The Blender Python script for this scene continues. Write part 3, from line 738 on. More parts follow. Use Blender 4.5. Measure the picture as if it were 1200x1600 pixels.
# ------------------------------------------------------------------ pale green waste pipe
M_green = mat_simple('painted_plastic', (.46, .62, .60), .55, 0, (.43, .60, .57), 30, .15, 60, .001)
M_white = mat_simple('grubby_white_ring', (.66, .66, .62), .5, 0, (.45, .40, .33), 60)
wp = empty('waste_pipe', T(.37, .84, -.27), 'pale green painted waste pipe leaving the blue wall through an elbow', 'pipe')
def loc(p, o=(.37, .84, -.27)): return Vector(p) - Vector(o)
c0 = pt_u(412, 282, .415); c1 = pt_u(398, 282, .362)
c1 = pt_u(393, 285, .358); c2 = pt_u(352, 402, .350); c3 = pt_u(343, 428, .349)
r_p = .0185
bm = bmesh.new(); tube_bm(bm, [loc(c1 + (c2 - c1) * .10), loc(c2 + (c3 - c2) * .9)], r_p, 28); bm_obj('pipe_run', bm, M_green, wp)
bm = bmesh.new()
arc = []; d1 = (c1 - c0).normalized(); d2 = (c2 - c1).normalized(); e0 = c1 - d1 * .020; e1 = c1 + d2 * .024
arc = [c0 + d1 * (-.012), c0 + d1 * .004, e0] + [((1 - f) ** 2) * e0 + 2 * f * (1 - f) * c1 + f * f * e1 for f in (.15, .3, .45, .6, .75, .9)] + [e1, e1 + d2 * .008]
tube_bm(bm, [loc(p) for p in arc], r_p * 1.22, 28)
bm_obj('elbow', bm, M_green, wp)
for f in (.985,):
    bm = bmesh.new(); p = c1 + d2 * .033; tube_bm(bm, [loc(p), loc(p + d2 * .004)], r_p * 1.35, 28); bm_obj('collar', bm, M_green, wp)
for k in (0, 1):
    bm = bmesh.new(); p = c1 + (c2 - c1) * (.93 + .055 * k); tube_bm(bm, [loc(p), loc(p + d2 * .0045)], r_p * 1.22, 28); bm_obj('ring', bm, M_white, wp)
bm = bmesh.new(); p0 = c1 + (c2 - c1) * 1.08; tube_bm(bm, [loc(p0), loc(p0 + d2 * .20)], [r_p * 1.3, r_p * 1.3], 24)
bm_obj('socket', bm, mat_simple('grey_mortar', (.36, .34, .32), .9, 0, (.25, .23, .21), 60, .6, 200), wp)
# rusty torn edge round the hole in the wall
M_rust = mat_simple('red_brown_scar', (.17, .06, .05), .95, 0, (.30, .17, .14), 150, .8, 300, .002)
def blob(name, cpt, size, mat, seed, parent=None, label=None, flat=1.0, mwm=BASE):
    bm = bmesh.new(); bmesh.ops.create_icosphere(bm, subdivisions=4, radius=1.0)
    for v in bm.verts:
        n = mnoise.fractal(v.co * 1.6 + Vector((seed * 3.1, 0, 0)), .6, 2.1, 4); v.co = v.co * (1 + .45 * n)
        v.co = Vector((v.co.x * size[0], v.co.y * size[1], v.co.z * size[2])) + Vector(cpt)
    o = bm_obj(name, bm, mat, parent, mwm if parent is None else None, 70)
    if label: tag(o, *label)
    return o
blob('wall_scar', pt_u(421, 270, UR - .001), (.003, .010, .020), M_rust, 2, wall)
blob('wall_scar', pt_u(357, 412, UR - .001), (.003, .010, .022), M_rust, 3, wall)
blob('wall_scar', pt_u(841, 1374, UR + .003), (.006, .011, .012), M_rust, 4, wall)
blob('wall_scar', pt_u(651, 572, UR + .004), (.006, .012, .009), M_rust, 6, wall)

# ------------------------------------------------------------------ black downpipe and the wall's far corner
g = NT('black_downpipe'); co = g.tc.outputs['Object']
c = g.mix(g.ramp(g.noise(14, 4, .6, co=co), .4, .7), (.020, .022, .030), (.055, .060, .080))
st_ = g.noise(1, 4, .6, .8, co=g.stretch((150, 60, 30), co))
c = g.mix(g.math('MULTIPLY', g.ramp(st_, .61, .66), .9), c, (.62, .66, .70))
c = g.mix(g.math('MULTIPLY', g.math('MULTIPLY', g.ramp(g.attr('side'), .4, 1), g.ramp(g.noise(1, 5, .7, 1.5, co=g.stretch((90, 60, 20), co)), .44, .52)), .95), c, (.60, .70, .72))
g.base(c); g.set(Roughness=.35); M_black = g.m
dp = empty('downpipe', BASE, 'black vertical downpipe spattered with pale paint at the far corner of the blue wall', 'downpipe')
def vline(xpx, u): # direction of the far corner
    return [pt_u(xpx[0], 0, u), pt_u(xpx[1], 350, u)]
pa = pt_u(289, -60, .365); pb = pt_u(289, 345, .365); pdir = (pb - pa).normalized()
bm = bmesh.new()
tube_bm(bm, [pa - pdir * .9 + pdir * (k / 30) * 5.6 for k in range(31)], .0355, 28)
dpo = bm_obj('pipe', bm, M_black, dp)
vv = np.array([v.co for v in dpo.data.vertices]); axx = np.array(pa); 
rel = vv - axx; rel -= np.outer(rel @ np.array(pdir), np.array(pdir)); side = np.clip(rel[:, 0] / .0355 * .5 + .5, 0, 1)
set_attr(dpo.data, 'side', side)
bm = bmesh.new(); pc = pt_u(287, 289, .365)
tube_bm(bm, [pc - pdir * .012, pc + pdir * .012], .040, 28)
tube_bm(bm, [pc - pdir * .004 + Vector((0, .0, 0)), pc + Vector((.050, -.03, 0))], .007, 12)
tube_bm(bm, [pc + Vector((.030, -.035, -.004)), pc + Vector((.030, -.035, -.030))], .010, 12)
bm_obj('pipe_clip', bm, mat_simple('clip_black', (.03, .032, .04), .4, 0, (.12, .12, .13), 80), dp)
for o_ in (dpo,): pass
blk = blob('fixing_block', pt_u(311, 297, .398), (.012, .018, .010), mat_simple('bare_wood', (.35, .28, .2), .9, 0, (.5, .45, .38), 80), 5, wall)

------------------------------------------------

● OBJECTIVE:
Would you reproduce the material above in full, exactly as given?

● THE SOLUTION:
The Blender Python script for this scene continues. Write part 3, from line 738 on. More parts follow. Use Blender 4.5. Measure the picture as if it were 1200x1600 pixels.
# ------------------------------------------------------------------ pale green waste pipe
M_green = mat_simple('painted_plastic', (.46, .62, .60), .55, 0, (.43, .60, .57), 30, .15, 60, .001)
M_white = mat_simple('grubby_white_ring', (.66, .66, .62), .5, 0, (.45, .40, .33), 60)
wp = empty('waste_pipe', T(.37, .84, -.27), 'pale green painted waste pipe leaving the blue wall through an elbow', 'pipe')
def loc(p, o=(.37, .84, -.27)): return Vector(p) - Vector(o)
c0 = pt_u(412, 282, .415); c1 = pt_u(398, 282, .362)
c1 = pt_u(393, 285, .358); c2 = pt_u(352, 402, .350); c3 = pt_u(343, 428, .349)
r_p = .0185
bm = bmesh.new(); tube_bm(bm, [loc(c1 + (c2 - c1) * .10), loc(c2 + (c3 - c2) * .9)], r_p, 28); bm_obj('pipe_run', bm, M_green, wp)
bm = bmesh.new()
arc = []; d1 = (c1 - c0).normalized(); d2 = (c2 - c1).normalized(); e0 = c1 - d1 * .020; e1 = c1 + d2 * .024
arc = [c0 + d1 * (-.012), c0 + d1 * .004, e0] + [((1 - f) ** 2) * e0 + 2 * f * (1 - f) * c1 + f * f * e1 for f in (.15, .3, .45, .6, .75, .9)] + [e1, e1 + d2 * .008]
tube_bm(bm, [loc(p) for p in arc], r_p * 1.22, 28)
bm_obj('elbow', bm, M_green, wp)
for f in (.985,):
    bm = bmesh.new(); p = c1 + d2 * .033; tube_bm(bm, [loc(p), loc(p + d2 * .004)], r_p * 1.35, 28); bm_obj('collar', bm, M_green, wp)
for k in (0, 1):
    bm = bmesh.new(); p = c1 + (c2 - c1) * (.93 + .055 * k); tube_bm(bm, [loc(p), loc(p + d2 * .0045)], r_p * 1.22, 28); bm_obj('ring', bm, M_white, wp)
bm = bmesh.new(); p0 = c1 + (c2 - c1) * 1.08; tube_bm(bm, [loc(p0), loc(p0 + d2 * .20)], [r_p * 1.3, r_p * 1.3], 24)
bm_obj('socket', bm, mat_simple('grey_mortar', (.36, .34, .32), .9, 0, (.25, .23, .21), 60, .6, 200), wp)
# rusty torn edge round the hole in the wall
M_rust = mat_simple('red_brown_scar', (.17, .06, .05), .95, 0, (.30, .17, .14), 150, .8, 300, .002)
def blob(name, cpt, size, mat, seed, parent=None, label=None, flat=1.0, mwm=BASE):
    bm = bmesh.new(); bmesh.ops.create_icosphere(bm, subdivisions=4, radius=1.0)
    for v in bm.verts:
        n = mnoise.fractal(v.co * 1.6 + Vector((seed * 3.1, 0, 0)), .6, 2.1, 4); v.co = v.co * (1 + .45 * n)
        v.co = Vector((v.co.x * size[0], v.co.y * size[1], v.co.z * size[2])) + Vector(cpt)
    o = bm_obj(name, bm, mat, parent, mwm if parent is None else None, 70)
    if label: tag(o, *label)
    return o
blob('wall_scar', pt_u(421, 270, UR - .001), (.003, .010, .020), M_rust, 2, wall)
blob('wall_scar', pt_u(357, 412, UR - .001), (.003, .010, .022), M_rust, 3, wall)
blob('wall_scar', pt_u(841, 1374, UR + .003), (.006, .011, .012), M_rust, 4, wall)
blob('wall_scar', pt_u(651, 572, UR + .004), (.006, .012, .009), M_rust, 6, wall)

# ------------------------------------------------------------------ black downpipe and the wall's far corner
g = NT('black_downpipe'); co = g.tc.outputs['Object']
c = g.mix(g.ramp(g.noise(14, 4, .6, co=co), .4, .7), (.020, .022, .030), (.055, .060, .080))
st_ = g.noise(1, 4, .6, .8, co=g.stretch((150, 60, 30), co))
c = g.mix(g.math('MULTIPLY', g.ramp(st_, .61, .66), .9), c, (.62, .66, .70))
c = g.mix(g.math('MULTIPLY', g.math('MULTIPLY', g.ramp(g.attr('side'), .4, 1), g.ramp(g.noise(1, 5, .7, 1.5, co=g.stretch((90, 60, 20), co)), .44, .52)), .95), c, (.60, .70, .72))
g.base(c); g.set(Roughness=.35); M_black = g.m
dp = empty('downpipe', BASE, 'black vertical downpipe spattered with pale paint at the far corner of the blue wall', 'downpipe')
def vline(xpx, u): # direction of the far corner
    return [pt_u(xpx[0], 0, u), pt_u(xpx[1], 350, u)]
pa = pt_u(289, -60, .365); pb = pt_u(289, 345, .365); pdir = (pb - pa).normalized()
bm = bmesh.new()
tube_bm(bm, [pa - pdir * .9 + pdir * (k / 30) * 5.6 for k in range(31)], .0355, 28)
dpo = bm_obj('pipe', bm, M_black, dp)
vv = np.array([v.co for v in dpo.data.vertices]); axx = np.array(pa); 
rel = vv - axx; rel -= np.outer(rel @ np.array(pdir), np.array(pdir)); side = np.clip(rel[:, 0] / .0355 * .5 + .5, 0, 1)
set_attr(dpo.data, 'side', side)
bm = bmesh.new(); pc = pt_u(287, 289, .365)
tube_bm(bm, [pc - pdir * .012, pc + pdir * .012], .040, 28)
tube_bm(bm, [pc - pdir * .004 + Vector((0, .0, 0)), pc + Vector((.050, -.03, 0))], .007, 12)
tube_bm(bm, [pc + Vector((.030, -.035, -.004)), pc + Vector((.030, -.035, -.030))], .010, 12)
bm_obj('pipe_clip', bm, mat_simple('clip_black', (.03, .032, .04), .4, 0, (.12, .12, .13), 80), dp)
for o_ in (dpo,): pass
blk = blob('fixing_block', pt_u(311, 297, .398), (.012, .018, .010), mat_simple('bare_wood', (.35, .28, .2), .9, 0, (.5, .45, .38), 80), 5, wall)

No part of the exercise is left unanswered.